この問いに対する一つの答えとして、日記を挙げたいと思います。日記というと、日々の出来事を記すことですが、平安時代の貴族は、自らが携わる政務や行事の内容も細かく記しました。当時の貴族社会では、政務や行事を決められた手順で行うスキルがなければ、有力な地位につくことが難しく、その意味でも日記は重要でした。さらに、貴族はこうした日記を子孫に受け継がせ、子孫の代でも有力な地位を得させようとしています。このようにみると、平安時代の日記は、政治の道具としての一面をもっていたことが分かりますね。藤原氏が摂関政治の全盛を築けたのも、日記のおかげといえるかもしれません。


これは一つの事例にすぎませんが、単に「暗記」するより、その時代をとりまく社会構造を「理解」しておさえる方が、より立体的に当時の「社会」をイメージできると思います。そして、このイメージこそ「社会」の学びでは最も重要なのです。

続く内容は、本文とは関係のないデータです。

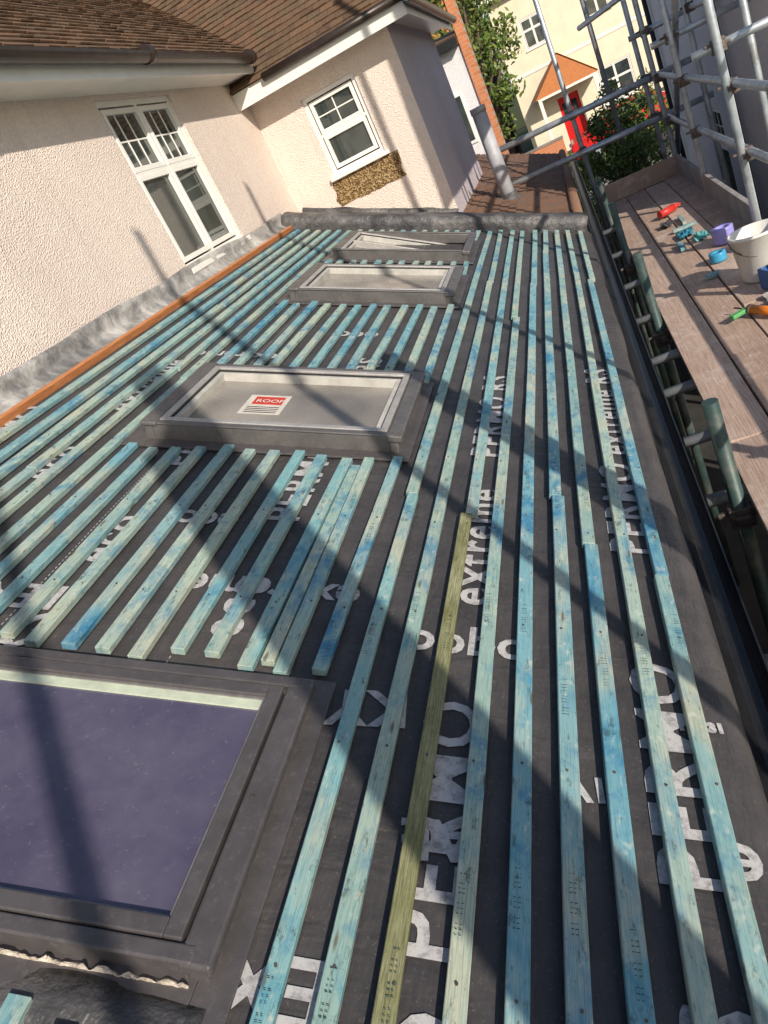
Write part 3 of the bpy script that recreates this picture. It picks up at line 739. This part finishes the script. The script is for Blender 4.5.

現在の日本も、少子高齢化、グローバル化、情報化などの社会構造が複雑に絡み合いながら展開しており、そのなかで私たちはさまざまなものを生み出しています。新型コロナウィルスによる新しい生活様式もその一つ。これから皆さんが生きる社会では、さらに誰も想像すらしなかったことが起きるかもしれません。その時、「暗記」している知識だけで対応できないことも出てくるでしょう。


なぜそうなったのか、物事の本質を「理解」し、どうすれば解決できるのか、新たな解決策を「創造」する力、これがこれからの社会で求められるスキルです。その第一歩として、まずは日々の授業、しっかり「理解」することからはじめてみてください。